• Supplied data:
-- Start --
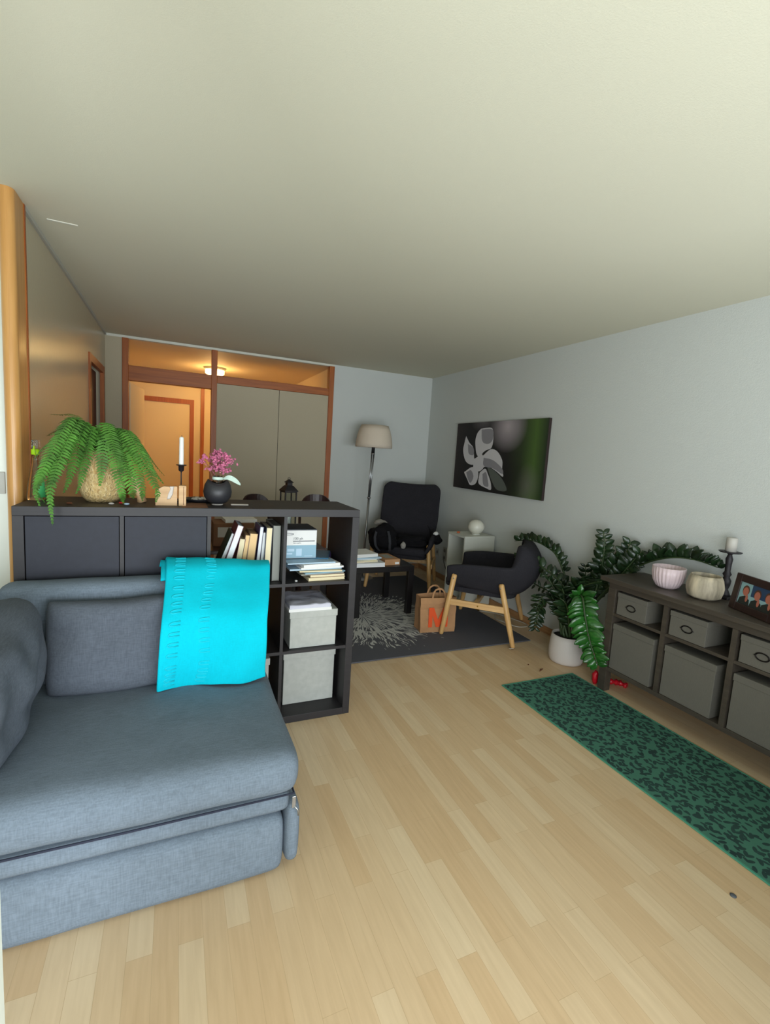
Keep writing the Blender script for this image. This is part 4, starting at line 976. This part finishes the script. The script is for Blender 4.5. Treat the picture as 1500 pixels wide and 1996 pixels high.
for k in range(3):
    a_ = k*2.094; tube(bm, [lp(1.70), (lp(1.70)+Vector((0.15*math.cos(a_), 0.15*math.sin(a_), 0)))], 0.0018, 5)
tube(bm, [lp(1.555), lp(1.70)], 0.002, 5); obj('shade_ring', bm, M['steel'], fl)
# ------------------------------------------------------------------ picture
pc = thing('wall_picture', 'large dark canvas print of a white blossom hanging on the long wall', 'picture', (1.98, 2.285, 1.107))
bm = BM(); box(bm, (0.0005, -1.42, 0), (0.0275, 0, 0.70), 0.001); obj('stretcher', bm, M['canvas_side'], pc)
bm = BM(); box(bm, (-0.0015, -1.419, 0.001), (0.0, -0.001, 0.699)); obj('canvas', bm, M['canvas'], pc)
Pet = {
 'p6': [(0.429, 0.354), (0.503, 0.323), (0.601, 0.221), (0.661, 0.1), (0.65, 0.051), (0.552, 0.061), (0.48, 0.204)],
 'p1': [(0.314, 0.903), (0.385, 0.915), (0.453, 0.896), (0.472, 0.743), (0.457, 0.627), (0.403, 0.597), (0.357, 0.546), (0.354, 0.466), (0.29, 0.523), (0.264, 0.643), (0.256, 0.744), (0.275, 0.844)],
 'p2': [(0.129, 0.804), (0.179, 0.704), (0.239, 0.623), (0.258, 0.48), (0.282, 0.39), (0.212, 0.374), (0.144, 0.431), (0.104, 0.577), (0.114, 0.703)],
 'p3': [(0.156, 0.264), (0.233, 0.334), (0.305, 0.321), (0.33, 0.223), (0.304, 0.099), (0.235, 0.066), (0.193, 0.143), (0.144, 0.241)],
 'p4': [(0.36, 0.506), (0.45, 0.609), (0.53, 0.581), (0.591, 0.463), (0.599, 0.351), (0.615, 0.241), (0.535, 0.307), (0.453, 0.357), (0.353, 0.367)],
 'p5': [(0.344, 0.266), (0.406, 0.331), (0.444, 0.259), (0.484, 0.147), (0.494, 0.041), (0.425, 0.059), (0.374, 0.08), (0.337, 0.124)],
 'c': [(0.26, 0.46), (0.358, 0.526), (0.401, 0.391), (0.342, 0.286), (0.261, 0.317)],
 'g1': [(0.323, 0.893), (0.454, 0.886), (0.464, 0.743), (0.413, 0.684), (0.344, 0.724)],
 'g2': [(0.162, 0.683), (0.239, 0.623), (0.246, 0.52), (0.182, 0.539)],
 'g3': [(0.17, 0.25), (0.23, 0.29), (0.27, 0.20), (0.24, 0.10), (0.2, 0.15)],
 'g4': [(0.377, 0.487), (0.493, 0.456), (0.599, 0.351), (0.604, 0.279), (0.501, 0.341), (0.387, 0.37)],
 'g5': [(0.38, 0.25), (0.42, 0.28), (0.45, 0.17), (0.46, 0.08), (0.40, 0.10)]}
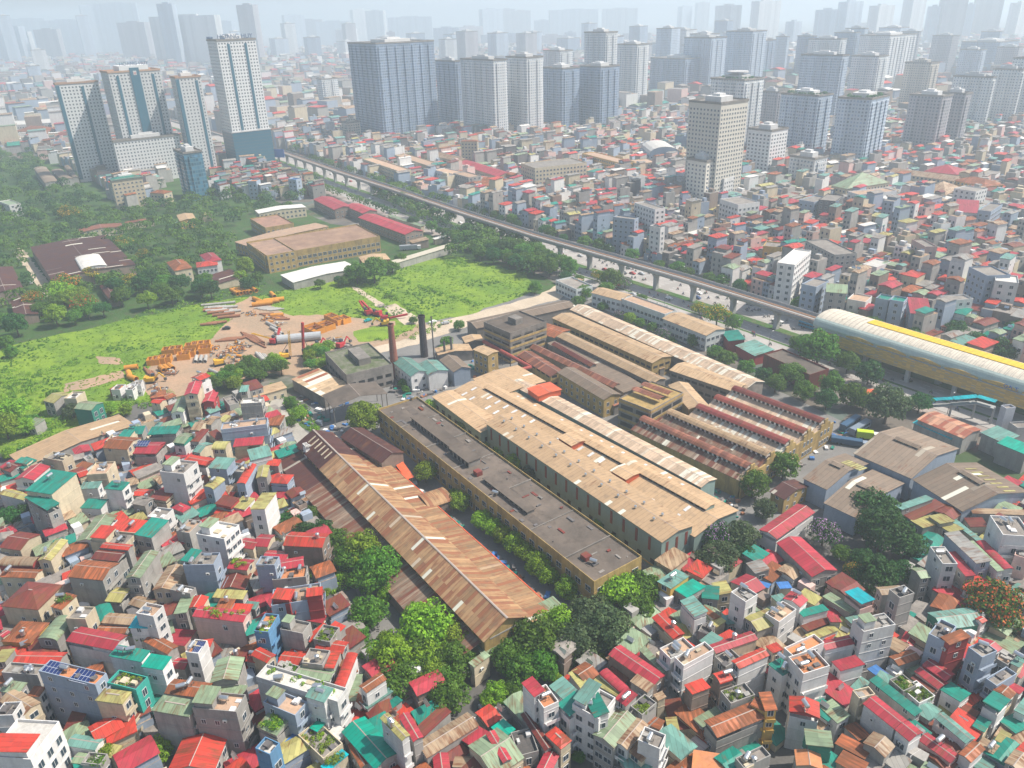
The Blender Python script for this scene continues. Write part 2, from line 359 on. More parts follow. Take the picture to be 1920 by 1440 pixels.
PANEL=b.mesh('solar_panel',[SOLAR,IRON])
# plants as tufts of small leaf faces
def leafball(b,c,r,n,s,m=0,flat=.75,rg=rnd):
    for _ in range(n):
        u=rg.uniform(-.35,1); t=rg.uniform(0,6.283); q=math.sqrt(max(0,1-u*u)); d=Vector((q*math.cos(t),q*math.sin(t),u))
        p=Vector(c)+Vector((d.x*r,d.y*r,d.z*r*flat))*rg.uniform(.82,1.05)
        nn=(d+Vector((rg.uniform(-.6,.6),rg.uniform(-.6,.6),rg.uniform(-.3,.6)))).normalized(); a=nn.orthogonal().normalized(); a.rotate(Matrix.Rotation(rg.uniform(0,6.28),3,nn)); e=nn.cross(a)
        k=s*rg.uniform(.7,1.3); vs=[p+a*k*.6,p+e*k*.45,p-a*k*.6,p-e*k*.45]
        b.add(vs,[(0,1,2,3)],m)
def crown(seed,shape,nc,nl,s,flower=0.):
    rg=random.Random(seed); b=MB(); fl=MB(); cl=[]
    for i in range(nc):
        for _ in range(30):
            u=rg.uniform(-.55,1); t=rg.uniform(0,6.283); q=math.sqrt(1-u*u); k=rg.uniform(.55,.86) if rg.random()<.8 else rg.uniform(.1,.5)
            p=Vector((q*math.cos(t)*k*shape[0],q*math.sin(t)*k*shape[0],u*k*shape[1]))
            if all((p-c[0]).length>.2 for c in cl): break
        r=rg.uniform(.2,.36)*(1 if u>-.2 else .8); cl.append((p,r))
    for p,r in cl:
        leafball(b,p,r,nl,s,rg=rg)
        if flower and rg.random()<flower*1.6 and p.z>-.1: leafball(fl,p+Vector((0,0,.03)),r*1.04,int(nl*.45),s*.8,rg=rg)
    return b,fl
CROWNS=[]
for i,(sh,nc,nl,s) in enumerate([((1,.78),58,78,.095),((1,.9),54,80,.095),((1.05,.62),62,70,.095),((.92,1.05),58,76,.095),((1.1,.7),50,84,.1),((.95,.85),66,70,.09)]):
    b,_=crown(100+i,sh,nc,nl,s); CROWNS.append([b.mesh('crown',m) for m in LEAFS])
FCROWN={}
for k,m in FLOW.items():
    b,f=crown(200+ord(k),(1.05,.72),50,58,.085,.55); FCROWN[k]=([b.mesh('crown',q) for q in (LEAFS[1],LEAFS[2])],f.mesh('blossom',m))
BUSH=[]
for i in range(4):
    b=MB(); rg=random.Random(300+i)
    for _ in range(9): leafball(b,(rg.uniform(-.6,.6),rg.uniform(-.6,.6),rg.uniform(.05,.45)),rg.uniform(.25,.45),46,.12,rg=rg)
    BUSH.append([b.mesh('crown',m) for m in LEAFS])
b=MB(); b.cyl((0,0,-.02),(.02,0,.6),.075,.05,8); 
for a in range(5): b.cyl((.02,0,.5),(math.cos(a*1.26)*.45,math.sin(a*1.26)*.45,.95+.1*(a%2)),.04,.015,6)
TRUNK=b.mesh('trunk',BARK)
def tree(x,y,r,tone=1,fl=None,z0=0.,hf=1.9,label=None,group=None,variant=None,cat='tree'):
    """x,y ground position; r crown radius"""
    H=r*hf; root=empty('tree',Vector((x,y,z0)),rnd.uniform(0,6.28)); k=rnd.randrange(6) if variant is None else variant
    link('trunk',TRUNK,root,(0,0,0),0,(r*.9,r*.9,H*.62))
    if fl: cm,bm=FCROWN[fl]; cr=link('crown',cm[0 if tone<2 else 1],root,(0,0,H-r*.72),0,(r,r,r)); link('blossom',bm,cr)
    else: link('crown',CROWNS[k][tone],root,(0,0,H-r*.78),0,(r,r,r*rnd.uniform(.92,1.1)))
    if label: tag(root,label,cat,group)
    return root
def treepx(X,Y,rp,tone=1,fl=None,hf=1.9,**k):
    """X,Y picture position of the crown's centre, rp its radius there"""
    zc=5.
    for _ in range(4):
        P=at(X,Y,zc); d=(P-CAM).dot(fw); r=rp*d/F; zc=max(r*hf-r*.7,r*.5); 
    return tree(P.x,P.y,r*1.1,tone,fl,0.,hf,**k)
# ------------------------------------------------------------ setting: ground, streets, field
def ground_mat():
    t=NT('city_ground'); o=t.obj(); a=t.noise(.02,5,o,.6); b=t.noise(.15,5,o,.7)
    v=t.n('ShaderNodeTexVoronoi'); v.inputs['Scale'].default_value=.07; t.l(o,v.inputs['Vector']); vx=t.xyz(v.outputs['Color'])
    c=t.ramp(vx[0],[(0,(.16,.14,.12)),(.35,(.22,.20,.18)),(.55,(.13,.12,.11)),(.75,(.19,.12,.10)),(.9,(.12,.15,.13))],True)
    c=t.mix(t.ramp(a,[(.5,0.),(.6,.9)]),c,(.05,.09,.03)); c=t.mul(c,mrange(t,b,.5,1.3)); return t.out(c,.95,spec=.1)
def asphalt(name,col,wear=.3):
    t=NT(name); a=t.noise(.06,5,None,.6); b=t.noise(1.3,4,None,.7); c=t.mix(t.ramp(a,[(.4,0.),(.65,1.)]),col,tuple(q*1.35 for q in col)); return t.out(t.mul(c,mrange(t,b,1-wear,1+wear)),.85,spec=.3)
def grassm(name,c1,c2,c3):
    t=NT(name); a=t.noise(.035,6,None,.65); b=t.noise(.16,6,None,.7); d=t.noise(1.1,5,None,.75)
    c=t.mix(t.ramp(a,[(.38,0.),(.62,1.)]),c1,c2); c=t.mix(t.ramp(b,[(.5,0.),(.66,.8)]),c,c3); c=t.mul(c,mrange(t,d,.55,1.45)); t.bump(d,.7,.6); return t.out(c,.9,spec=.15)
def dirtm(name,col,col2):
    t=NT(name); a=t.noise(.06,6,None,.7); b=t.noise(.7,6,None,.75); c=t.mix(t.ramp(a,[(.4,0.),(.62,1.)]),col,col2); t.bump(b,.5,.4); return t.out(t.mul(c,mrange(t,b,.6,1.4)),.95,spec=.1)
GRASS=grassm('meadow_grass',(.20,.30,.025),(.12,.215,.02),(.06,.11,.02)); DIRT=dirtm('yard_dirt',(.40,.265,.175),(.31,.23,.16)); PALE=dirtm('pale_dirt_road',(.52,.43,.33),(.44,.36,.27))
ASPH=asphalt('asphalt',(.16,.155,.15)); ROADM=asphalt('road_asphalt',(.30,.28,.265),.2)
LAYER=[.0]
def sheet(name,pts,mat,raw=False,z=None,kind='structure'):
    LAYER[0]+=.012; z=LAYER[0] if z is None else z
    P=[(p.x,p.y) if raw else at(*p)[:2] for p in pts]
    b=MB(); n=len(P); ar=sum(P[i][0]*P[(i+1)%n][1]-P[(i+1)%n][0]*P[i][1] for i in range(n))
    if ar<0: P=P[::-1]
    b.add([(x,y,z) for x,y in P],[tuple(range(n))]); o=b.build(name,mat); o['kind']=kind; return P
b=MB(); b.add([(-9800,-300,0),(9800,-300,0),(9800,9900,0),(-9800,9900,0)],[(0,1,2,3)]); g=b.build('ground',ground_mat()); g['kind']='structure'
# factory land, yards
sheet('factory_ground',[(480,1010),(560,790),(700,600),(1060,540),(1600,800),(1700,900),(1400,1150),(1100,1300),(700,1350)],ASPH)
sheet('housing_ground',[(-300,1700),(-300,900),(250,740),(560,800),(700,1200),(1000,1300),(1400,1000),(1950,960),(2300,1000),(2300,1800)],asphalt('alley_concrete',(.10,.095,.09)))
sheet('wood_floor',[(-250,700),(-100,300),(330,300),(620,420),(900,450),(1090,560),(720,520),(560,560),(480,640),(60,860)],grassm('undergrowth',(.035,.08,.02),(.06,.12,.03),(.09,.08,.05)))
def densify(P,step):
    out=[]
    for i in range(len(P)):
        a,b=P[i],P[(i+1)%len(P)]; d=math.hypot(b[0]-a[0],b[1]-a[1]); n=max(1,int(d/step))
        for k in range(n):
            t=k/n; j=step*.25; out.append((a[0]+(b[0]-a[0])*t+rnd.uniform(-j,j),a[1]+(b[1]-a[1])*t+rnd.uniform(-j,j)))
    return out
def sheetj(name,pts,mat,step,kind='structure'):
    P=densify([tuple(at(*p)[:2]) for p in pts],step); return sheet(name,[Vector(q) for q in P],mat,True,None,kind)
FIELD=[(-30,690),(10,650),(180,612),(380,568),(470,556),(560,540),(700,505),(850,480),(985,512),(1000,548),(880,590),(800,604),(640,650),(480,700),(250,760),(120,820),(-40,860)]
FP=sheetj('meadow',FIELD,GRASS,6)
DP=sheetj('dirt_yard',[(262,722),(280,690),(330,655),(390,640),(430,600),(420,582),(470,556),(505,570),(540,592),(620,590),(690,600),(740,603),(765,640),(700,655),(600,690),(560,705),(500,700),(420,722),(330,745),(290,745)],DIRT,4)
sheetj('dirt_track',[(690,655),(740,640),(790,612),(900,585),(1010,553),(1070,520),(1090,530),(1050,560),(900,603),(800,640),(740,655),(640,680),(620,672)],PALE,5)
sheetj('pale_apron',[(718,575),(740,570),(800,604),(770,615),(740,595)],PALE,3)
sheetj('mud_patch',[(700,628),(760,615),(795,605),(800,615),(770,635),(700,650)],DIRT,3)
sheetj('grass_strip',[(660,622),(700,612),(780,608),(770,620),(720,638),(670,642)],GRASS,3)
sheetj('bare_patch',[(120,720),(230,695),(235,708),(160,730),(120,735)],DIRT,2.5)
sheetj('bare_patch',[(180,668),(225,672),(232,683),(190,684)],DIRT,2.5)
sheetj('field_path',[(658,538),(672,540),(722,572),(712,578)],PALE,3)
sheetj('wood_track',[(35,455),(50,475),(110,555),(90,560),(60,520),(28,475)],PALE,4)
sheetj('yard_lane',[(500,760),(520,745),(545,745),(530,765),(600,830),(560,835)],asphalt('lane_concrete',(.30,.28,.25)),4)
GP=sheetj('weedy_bank',[(528,745),(570,760),(600,800),(590,820),(540,775)],grassm('weeds',(.08,.16,.03),(.05,.10,.03),(.15,.12,.08)),3)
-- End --
• Problem requirements: Go through the records and pull out each line that includes the word "Blender".

• Exercise solution:
Keep writing the Blender script for this image. This is part 4, starting at line 976. This part finishes the script. The script is for Blender 4.5. Treat the picture as 1500 pixels wide and 1996 pixels high.
The Blender Python script for this scene continues. Write part 2, from line 359 on. More parts follow. Take the picture to be 1920 by 1440 pixels.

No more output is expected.